# REQUIREMENTS:
Copy, in full, each line of the material that holds the word "Blender".
------ PROVIDED ENTRIES ------
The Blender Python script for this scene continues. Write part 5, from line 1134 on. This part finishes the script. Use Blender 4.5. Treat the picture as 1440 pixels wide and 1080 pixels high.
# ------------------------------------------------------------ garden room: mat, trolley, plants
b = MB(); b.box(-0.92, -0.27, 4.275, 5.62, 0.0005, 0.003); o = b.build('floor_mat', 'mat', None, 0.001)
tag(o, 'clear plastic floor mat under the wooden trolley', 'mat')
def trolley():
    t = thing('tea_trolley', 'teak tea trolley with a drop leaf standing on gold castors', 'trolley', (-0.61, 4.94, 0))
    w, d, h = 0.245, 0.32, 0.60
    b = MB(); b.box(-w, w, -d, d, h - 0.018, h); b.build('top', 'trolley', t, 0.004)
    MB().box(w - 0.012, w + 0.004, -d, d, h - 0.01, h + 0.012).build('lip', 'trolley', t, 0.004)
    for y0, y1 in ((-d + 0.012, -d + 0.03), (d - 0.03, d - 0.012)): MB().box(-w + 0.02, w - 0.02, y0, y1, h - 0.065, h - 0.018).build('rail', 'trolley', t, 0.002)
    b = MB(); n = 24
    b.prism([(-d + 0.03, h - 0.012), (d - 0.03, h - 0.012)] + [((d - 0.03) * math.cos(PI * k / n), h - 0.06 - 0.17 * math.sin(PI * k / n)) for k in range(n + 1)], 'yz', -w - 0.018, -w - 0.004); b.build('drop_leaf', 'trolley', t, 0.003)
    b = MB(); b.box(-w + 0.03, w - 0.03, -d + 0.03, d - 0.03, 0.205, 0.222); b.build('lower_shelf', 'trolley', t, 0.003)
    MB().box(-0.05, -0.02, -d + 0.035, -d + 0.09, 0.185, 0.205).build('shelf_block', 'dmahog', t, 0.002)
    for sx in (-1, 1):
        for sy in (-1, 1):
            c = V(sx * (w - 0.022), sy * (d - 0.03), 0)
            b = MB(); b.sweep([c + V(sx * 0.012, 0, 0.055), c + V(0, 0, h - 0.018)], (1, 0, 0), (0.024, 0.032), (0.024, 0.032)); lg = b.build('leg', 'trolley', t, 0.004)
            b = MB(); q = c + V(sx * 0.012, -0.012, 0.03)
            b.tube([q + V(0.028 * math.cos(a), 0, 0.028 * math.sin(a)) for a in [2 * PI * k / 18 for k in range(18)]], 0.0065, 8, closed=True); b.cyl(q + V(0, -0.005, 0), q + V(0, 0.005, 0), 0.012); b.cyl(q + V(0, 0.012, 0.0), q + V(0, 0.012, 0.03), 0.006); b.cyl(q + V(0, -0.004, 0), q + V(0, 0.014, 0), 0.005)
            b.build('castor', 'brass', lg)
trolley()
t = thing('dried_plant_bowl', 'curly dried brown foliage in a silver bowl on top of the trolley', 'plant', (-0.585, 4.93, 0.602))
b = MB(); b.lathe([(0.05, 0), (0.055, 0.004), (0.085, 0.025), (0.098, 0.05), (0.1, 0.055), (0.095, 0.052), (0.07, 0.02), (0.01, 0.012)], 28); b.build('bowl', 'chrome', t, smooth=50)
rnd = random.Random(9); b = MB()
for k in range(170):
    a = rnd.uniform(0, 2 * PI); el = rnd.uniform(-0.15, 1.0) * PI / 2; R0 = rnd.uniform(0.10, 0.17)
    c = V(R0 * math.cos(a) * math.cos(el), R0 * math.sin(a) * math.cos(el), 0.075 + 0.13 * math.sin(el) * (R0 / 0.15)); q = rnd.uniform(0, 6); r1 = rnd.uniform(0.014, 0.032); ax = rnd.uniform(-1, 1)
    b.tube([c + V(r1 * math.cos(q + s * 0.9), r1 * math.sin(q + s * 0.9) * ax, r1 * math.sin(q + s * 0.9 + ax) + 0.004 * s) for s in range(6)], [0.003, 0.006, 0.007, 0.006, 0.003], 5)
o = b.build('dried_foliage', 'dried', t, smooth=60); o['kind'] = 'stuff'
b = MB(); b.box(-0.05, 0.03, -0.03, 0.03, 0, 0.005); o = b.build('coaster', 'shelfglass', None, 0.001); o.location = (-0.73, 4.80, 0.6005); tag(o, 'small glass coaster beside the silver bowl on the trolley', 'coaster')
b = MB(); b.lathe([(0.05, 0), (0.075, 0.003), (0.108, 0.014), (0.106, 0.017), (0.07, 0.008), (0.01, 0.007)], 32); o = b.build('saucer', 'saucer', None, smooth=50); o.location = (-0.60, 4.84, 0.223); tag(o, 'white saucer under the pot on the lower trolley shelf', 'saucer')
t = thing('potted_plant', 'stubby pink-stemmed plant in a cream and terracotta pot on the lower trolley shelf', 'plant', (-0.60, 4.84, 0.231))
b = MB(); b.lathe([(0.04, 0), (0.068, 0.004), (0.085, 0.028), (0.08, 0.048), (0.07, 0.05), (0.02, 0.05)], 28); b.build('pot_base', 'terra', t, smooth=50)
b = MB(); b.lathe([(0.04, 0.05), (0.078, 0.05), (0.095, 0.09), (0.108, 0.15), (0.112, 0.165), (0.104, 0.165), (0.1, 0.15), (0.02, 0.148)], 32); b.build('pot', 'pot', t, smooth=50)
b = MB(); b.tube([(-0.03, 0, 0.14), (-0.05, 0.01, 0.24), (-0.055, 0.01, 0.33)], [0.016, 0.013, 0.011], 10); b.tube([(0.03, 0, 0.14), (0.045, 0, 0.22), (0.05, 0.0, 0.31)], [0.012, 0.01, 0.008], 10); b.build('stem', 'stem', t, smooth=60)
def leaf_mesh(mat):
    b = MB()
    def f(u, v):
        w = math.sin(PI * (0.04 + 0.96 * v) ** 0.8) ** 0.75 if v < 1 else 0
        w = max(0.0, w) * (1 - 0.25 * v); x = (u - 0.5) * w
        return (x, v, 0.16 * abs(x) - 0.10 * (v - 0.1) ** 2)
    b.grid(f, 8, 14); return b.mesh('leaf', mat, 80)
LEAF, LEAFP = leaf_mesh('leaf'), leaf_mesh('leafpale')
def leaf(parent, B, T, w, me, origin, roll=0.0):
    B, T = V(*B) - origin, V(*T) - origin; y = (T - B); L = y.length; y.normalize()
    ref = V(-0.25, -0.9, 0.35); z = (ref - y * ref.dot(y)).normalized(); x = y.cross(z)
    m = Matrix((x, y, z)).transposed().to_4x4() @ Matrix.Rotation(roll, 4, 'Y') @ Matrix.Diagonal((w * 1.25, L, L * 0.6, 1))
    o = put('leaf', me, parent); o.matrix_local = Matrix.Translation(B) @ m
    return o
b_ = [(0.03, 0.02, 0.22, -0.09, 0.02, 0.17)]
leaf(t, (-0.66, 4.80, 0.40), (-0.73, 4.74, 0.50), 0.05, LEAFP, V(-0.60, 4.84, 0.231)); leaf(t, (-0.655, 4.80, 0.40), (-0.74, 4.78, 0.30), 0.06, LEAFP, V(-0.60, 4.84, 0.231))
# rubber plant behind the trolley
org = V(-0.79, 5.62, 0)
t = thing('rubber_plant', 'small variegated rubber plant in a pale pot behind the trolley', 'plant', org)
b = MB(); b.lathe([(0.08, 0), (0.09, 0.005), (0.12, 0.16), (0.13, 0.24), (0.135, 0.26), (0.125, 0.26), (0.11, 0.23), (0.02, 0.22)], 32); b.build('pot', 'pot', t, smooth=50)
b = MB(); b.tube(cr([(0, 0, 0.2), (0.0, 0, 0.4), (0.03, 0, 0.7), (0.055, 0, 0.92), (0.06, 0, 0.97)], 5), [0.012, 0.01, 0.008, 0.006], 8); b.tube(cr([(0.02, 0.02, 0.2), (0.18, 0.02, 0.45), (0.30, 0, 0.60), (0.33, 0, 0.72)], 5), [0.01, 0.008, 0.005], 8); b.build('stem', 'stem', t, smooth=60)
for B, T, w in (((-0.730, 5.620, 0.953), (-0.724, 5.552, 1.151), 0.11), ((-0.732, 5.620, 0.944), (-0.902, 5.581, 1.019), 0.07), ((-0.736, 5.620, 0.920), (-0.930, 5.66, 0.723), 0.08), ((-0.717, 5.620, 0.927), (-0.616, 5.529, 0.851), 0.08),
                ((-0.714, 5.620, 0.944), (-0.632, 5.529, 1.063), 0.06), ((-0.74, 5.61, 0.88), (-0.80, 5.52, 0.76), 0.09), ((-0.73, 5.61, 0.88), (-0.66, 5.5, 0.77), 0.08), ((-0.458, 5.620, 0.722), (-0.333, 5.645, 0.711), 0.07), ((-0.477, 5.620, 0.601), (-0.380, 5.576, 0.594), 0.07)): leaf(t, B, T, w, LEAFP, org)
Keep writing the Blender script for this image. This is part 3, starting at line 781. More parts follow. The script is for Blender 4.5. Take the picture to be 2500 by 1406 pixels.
------
# FINISHED ANSWER:
The Blender Python script for this scene continues. Write part 5, from line 1134 on. This part finishes the script. Use Blender 4.5. Treat the picture as 1440 pixels wide and 1080 pixels high.
Keep writing the Blender script for this image. This is part 3, starting at line 781. More parts follow. The script is for Blender 4.5. Take the picture to be 2500 by 1406 pixels.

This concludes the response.